Nor is there the slightest possibility that Poroshenko or the rest of the Ukrainian leadership will draw the obvious conclusion from their defeat, which is that Ukraine’s only way forward is to do what Ukraine has repeatedly committed itself to do but has always failed to do, which is talk to the leaders of the Donbass, who have defeated Ukraine in battle.

On the contrary the report of Poroshenko’s comments to Ukraine’s National Security and Defence Council shows that far from drawing this conclusion Poroshenko is instead still looking for ways to achieve by diplomatic means what he failed to achieve on the battlefield: the reconquest of the Donbass without concessions to its people.  It is merely his tactics which have changed.  Having been defeated in battle he wants the West to bully the Russians into handing him the victory he could not achieve on the battlefield.
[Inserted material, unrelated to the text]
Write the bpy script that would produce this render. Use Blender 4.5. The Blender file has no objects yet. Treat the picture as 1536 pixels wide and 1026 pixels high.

That the Russians have proved entirely resistant to such bullying and that this approach anyway fails to address Ukraine’s real problem – the complete alienation of the people of the Donbass from the regime in Kiev – is something Poroshenko refuses to consider.

Instead, where he previously led Ukraine twice to defeat in battle, Poroshenko now seems intent to lead it up a blind alley, doubtless chalking up trivia like Ukraine’s Eurovision win as “great victories” along the way.